The North Sea could produce about half of the oil and gas the UK will need in the run up to 2050 – but only if new projects can be developed, industry chiefs have said.
As it stands Offshore Energies UK (OEUK) said the UK is on track to produce just 4 billion of the 13bn to 15bn barrels of oil and gas the country will need over the next 25 years.
However, OEUK argued that by “unlocking additional resources from waters around the coast” this could be increased to about 7bn barrels – a move which the industry body said could be worth £150bn to the UK economy.
Speaking as it published its 2025 Business Outlook report, chief executive David Whitehouse said this could only happen if the UK Government consents to new projects.
Since Labour came to power the Department for Energy Security and Net Zero has maintained it will not issue licences to explore new fields, as it seeks to reduce emissions towards the target of the UK achieving net zero by 2050.
Whitehouse however told journalists that while “the bulk of that additional oil and gas” could come from existing fields, it would “require new projects to meet that target” of the UK producing seven billion barrels.
He noted that independent advisers at the Climate Change Committee had said to get to net zero by 2050 the UK would need some 13bn to 15bn barrels of oil and gas.
The OEUK chief executive stated: “Today, we’re on track to produce only 4bn of those barrels in the UK, but with the right polices to encourage firms to invest we could unlock another three billion barrels and meet half our entire needs.”
Such a move would add £150 billion of gross value to the UK economy, he stated.
Making the remarks Whitehouse stressed: “Energy security is national security.

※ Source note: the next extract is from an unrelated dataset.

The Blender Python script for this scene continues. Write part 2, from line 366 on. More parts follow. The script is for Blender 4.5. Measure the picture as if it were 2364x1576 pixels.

In an increasingly volatile world the widening gap between the energy we produce and what we import matters.”
The OEUK chief executive added: “People all recognise that on the journey to net zero we will need oil and gas for decades to come. It makes sense for the UK to produce as much as it can itself.”
Ben Ward, market intelligence manager for OEUK, meanwhile said that gas from the North Sea had fewer carbon emissions associated with it than imported gas.
He said: “On average imported energy, liquefied natural gas, has a carbon intensity of four times the emissions of domestically produced gas.
“So there is a real environmental benefit to producing as much gas domestically as we can.”
Even while the UK strives towards net zero, Ward said oil and gas would continue to “play a significant part” in meeting UK energy needs.
“By 2050 a fifth of the energy we consume will still be oil and gas, even under a net zero scenario,” he stated.
“If we make the right choices we can produce half of that domestically ourselves.”
Ward continued: “As we look forward oil and gas will still maintain a massive part of our energy sector and we need to make sure we are producing as much of that domestically as we can to protect jobs, to generate income, to create energy security.”
OEUK’s Business Outlook report meanwhile insisted that “there are still substantial opportunities in oil and gas in the UKCS (UK Continental Shelf)” – noting there were four billion barrels of oil equivalent (BOE) “at various states of readiness” with a further two to three billion BOE “available to develop over time”.
The report stated: “The UK is projected to use at least 13bn to 15bn BOE by 2050. Using its own resources would help build energy security, support the exchequer and benefit the environment.”
The UK Government has been contacted for comment.
Executive director of energy transition body Uplift Tessa Khan spoke out against the report, warning: “The oil and gas industry is peddling a fantasy. The North Sea is an ageing basin with declining reserves that are now very expensive to extract.
“This is a matter of geology. These production figures are only possible if the industry is handed yet more tax breaks, or prices are so high that it punishes ordinary people who already can’t afford their energy bills.
“Given the excessive profits that these companies have earned in recent years, this wouldn’t be a popular choice, particularly when we’re lucky to have cheaper, renewable resources in abundance.”